━━ MATERIAL ━━

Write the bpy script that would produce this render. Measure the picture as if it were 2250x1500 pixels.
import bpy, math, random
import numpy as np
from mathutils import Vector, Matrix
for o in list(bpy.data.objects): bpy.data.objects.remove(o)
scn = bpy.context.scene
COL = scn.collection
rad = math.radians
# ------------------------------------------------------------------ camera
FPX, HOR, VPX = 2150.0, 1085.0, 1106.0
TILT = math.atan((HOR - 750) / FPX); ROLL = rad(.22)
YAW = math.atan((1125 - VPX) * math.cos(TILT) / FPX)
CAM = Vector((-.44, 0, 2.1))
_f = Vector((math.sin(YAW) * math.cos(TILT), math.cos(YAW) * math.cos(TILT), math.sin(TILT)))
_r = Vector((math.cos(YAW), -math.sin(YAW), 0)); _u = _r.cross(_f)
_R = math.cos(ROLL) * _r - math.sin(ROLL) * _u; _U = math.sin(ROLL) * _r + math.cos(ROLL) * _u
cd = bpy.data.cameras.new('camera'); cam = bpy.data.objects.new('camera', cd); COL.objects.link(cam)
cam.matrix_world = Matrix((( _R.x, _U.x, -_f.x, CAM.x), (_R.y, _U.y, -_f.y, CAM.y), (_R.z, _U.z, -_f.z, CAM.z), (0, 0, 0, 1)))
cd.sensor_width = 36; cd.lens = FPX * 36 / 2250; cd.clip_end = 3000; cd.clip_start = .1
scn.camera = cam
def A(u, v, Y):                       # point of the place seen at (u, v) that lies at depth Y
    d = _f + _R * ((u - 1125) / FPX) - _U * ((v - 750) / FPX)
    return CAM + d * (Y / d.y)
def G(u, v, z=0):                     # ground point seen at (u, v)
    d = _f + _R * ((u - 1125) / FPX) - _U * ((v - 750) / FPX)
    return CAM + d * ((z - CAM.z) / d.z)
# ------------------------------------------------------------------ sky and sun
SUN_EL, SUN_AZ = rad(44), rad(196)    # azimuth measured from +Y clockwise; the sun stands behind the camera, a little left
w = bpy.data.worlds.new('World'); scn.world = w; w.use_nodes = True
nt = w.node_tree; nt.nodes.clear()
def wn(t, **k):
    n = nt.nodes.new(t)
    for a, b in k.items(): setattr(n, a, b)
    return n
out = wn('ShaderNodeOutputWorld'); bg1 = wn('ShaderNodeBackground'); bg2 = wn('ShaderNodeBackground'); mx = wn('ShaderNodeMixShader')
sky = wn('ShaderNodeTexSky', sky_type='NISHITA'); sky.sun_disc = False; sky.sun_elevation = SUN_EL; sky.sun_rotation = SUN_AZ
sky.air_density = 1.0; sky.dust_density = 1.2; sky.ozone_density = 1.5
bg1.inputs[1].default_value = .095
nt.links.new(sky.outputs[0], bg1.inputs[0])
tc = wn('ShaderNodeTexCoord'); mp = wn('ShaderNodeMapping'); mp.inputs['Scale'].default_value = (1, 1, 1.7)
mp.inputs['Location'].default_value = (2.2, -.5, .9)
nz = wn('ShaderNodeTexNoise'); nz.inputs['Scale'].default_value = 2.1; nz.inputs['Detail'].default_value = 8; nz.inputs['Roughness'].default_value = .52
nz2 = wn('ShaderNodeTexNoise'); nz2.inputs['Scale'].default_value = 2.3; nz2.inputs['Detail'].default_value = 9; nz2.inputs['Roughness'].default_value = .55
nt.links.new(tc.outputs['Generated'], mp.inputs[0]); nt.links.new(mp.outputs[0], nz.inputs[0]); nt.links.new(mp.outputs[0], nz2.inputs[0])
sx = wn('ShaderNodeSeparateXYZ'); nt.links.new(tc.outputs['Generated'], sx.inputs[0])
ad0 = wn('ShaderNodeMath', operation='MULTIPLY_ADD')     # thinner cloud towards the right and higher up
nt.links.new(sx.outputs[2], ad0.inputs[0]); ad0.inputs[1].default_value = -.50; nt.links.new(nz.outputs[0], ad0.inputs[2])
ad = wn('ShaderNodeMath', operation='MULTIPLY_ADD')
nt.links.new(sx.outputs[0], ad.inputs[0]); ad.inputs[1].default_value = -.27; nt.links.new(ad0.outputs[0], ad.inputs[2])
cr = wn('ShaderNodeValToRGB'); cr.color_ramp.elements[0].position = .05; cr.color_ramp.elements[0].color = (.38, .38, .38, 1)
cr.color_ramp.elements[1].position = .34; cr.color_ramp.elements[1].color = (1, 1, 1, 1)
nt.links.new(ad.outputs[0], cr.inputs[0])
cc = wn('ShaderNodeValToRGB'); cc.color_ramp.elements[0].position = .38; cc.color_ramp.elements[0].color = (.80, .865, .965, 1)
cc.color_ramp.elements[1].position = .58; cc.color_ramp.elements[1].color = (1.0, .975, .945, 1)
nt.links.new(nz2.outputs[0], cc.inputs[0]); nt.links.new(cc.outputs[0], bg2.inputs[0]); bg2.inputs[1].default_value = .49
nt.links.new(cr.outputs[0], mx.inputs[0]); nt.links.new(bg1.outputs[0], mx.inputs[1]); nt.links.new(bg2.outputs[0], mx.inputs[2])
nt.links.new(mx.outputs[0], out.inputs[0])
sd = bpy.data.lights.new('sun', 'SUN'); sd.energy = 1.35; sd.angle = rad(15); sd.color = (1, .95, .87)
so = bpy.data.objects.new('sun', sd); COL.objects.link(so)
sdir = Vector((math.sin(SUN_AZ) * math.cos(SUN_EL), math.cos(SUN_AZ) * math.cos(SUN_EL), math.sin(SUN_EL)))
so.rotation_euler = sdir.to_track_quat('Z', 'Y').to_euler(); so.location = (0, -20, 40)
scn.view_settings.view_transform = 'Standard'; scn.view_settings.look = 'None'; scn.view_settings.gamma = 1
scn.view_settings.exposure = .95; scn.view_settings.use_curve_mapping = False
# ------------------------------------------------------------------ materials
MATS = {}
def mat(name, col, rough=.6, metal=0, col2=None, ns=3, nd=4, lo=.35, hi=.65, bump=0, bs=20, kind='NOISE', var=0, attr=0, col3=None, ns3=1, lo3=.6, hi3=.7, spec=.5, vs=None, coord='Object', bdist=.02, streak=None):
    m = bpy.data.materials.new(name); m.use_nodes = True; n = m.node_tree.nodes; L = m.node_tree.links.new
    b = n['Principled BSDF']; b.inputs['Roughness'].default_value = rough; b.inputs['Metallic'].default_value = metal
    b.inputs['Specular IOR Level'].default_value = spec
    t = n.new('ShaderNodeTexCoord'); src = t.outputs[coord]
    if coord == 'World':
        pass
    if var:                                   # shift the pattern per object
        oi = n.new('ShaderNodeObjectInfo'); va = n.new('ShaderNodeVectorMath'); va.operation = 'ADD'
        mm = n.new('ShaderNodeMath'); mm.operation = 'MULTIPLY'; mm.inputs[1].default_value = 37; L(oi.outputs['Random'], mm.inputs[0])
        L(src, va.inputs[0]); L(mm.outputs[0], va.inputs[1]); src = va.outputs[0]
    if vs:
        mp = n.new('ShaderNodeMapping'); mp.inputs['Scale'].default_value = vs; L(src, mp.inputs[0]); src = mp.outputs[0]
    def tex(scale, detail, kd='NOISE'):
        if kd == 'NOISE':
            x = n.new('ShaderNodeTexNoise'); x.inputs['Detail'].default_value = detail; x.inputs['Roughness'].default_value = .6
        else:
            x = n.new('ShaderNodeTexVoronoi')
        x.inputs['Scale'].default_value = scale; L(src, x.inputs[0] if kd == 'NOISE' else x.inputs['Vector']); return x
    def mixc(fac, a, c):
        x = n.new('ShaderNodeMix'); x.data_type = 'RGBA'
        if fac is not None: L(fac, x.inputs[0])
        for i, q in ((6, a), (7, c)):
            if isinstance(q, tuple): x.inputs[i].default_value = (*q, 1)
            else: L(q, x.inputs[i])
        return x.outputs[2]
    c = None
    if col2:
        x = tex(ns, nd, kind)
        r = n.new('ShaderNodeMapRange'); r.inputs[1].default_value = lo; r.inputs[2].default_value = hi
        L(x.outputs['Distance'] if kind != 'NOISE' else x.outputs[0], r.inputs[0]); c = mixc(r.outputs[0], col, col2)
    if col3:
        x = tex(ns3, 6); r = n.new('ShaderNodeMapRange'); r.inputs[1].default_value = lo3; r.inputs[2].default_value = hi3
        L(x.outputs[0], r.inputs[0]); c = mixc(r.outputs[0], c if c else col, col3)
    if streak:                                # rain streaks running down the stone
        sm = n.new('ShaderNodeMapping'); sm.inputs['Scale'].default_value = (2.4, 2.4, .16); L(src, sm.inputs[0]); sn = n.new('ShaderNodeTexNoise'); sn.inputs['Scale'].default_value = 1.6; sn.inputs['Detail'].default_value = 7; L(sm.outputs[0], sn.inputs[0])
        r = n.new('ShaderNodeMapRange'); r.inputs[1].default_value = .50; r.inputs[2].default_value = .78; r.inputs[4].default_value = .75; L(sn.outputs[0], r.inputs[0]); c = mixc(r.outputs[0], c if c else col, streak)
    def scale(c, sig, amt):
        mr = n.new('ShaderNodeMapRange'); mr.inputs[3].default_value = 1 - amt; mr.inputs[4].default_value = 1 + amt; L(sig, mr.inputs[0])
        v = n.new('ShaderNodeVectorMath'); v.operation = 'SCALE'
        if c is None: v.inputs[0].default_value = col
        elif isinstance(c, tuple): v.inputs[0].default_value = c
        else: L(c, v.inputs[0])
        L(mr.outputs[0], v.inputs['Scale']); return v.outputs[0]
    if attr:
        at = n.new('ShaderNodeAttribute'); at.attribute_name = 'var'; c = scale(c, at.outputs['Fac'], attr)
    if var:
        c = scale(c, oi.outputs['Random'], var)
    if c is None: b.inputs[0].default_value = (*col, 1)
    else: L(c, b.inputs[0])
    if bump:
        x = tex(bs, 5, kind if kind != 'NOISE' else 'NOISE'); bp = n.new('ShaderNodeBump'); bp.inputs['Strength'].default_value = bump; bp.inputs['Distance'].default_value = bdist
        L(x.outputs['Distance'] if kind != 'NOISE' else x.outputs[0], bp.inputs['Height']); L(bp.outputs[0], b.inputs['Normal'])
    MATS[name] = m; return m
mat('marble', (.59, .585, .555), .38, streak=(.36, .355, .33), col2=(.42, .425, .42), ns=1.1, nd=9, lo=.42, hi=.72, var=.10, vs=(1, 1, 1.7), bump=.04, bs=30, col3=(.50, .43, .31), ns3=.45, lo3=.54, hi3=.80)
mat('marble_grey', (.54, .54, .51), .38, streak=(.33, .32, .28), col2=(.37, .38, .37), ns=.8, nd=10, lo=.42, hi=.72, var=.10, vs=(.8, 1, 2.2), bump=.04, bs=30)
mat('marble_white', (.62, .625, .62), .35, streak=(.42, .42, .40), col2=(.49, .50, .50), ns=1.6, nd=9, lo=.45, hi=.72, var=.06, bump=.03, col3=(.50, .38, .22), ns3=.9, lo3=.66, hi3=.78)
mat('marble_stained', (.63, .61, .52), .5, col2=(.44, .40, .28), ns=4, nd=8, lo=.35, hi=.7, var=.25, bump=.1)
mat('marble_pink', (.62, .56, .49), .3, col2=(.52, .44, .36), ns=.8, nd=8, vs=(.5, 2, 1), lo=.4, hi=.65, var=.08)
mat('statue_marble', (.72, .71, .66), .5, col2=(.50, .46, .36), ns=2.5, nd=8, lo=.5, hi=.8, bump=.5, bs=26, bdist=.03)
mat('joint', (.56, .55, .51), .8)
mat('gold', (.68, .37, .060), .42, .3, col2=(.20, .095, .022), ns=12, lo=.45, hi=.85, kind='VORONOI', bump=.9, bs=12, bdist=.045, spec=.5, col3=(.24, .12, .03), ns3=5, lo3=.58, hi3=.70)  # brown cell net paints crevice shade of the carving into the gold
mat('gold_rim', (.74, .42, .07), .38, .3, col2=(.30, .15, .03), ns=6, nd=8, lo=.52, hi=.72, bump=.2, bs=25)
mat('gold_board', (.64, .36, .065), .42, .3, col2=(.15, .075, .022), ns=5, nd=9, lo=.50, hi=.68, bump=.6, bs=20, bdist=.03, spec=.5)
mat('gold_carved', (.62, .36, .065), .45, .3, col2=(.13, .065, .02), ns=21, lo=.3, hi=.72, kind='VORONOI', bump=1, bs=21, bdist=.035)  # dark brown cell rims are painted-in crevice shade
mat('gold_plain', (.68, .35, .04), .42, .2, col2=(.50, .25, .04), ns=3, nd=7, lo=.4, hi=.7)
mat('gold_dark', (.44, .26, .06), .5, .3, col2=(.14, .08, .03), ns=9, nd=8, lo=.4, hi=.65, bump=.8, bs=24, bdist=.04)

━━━

_WHAT IS NEEDED:_ Among the lines of the data above, determine how many contain the word "that". Report the number alone.

_WRITTEN RESPONSE:_ 2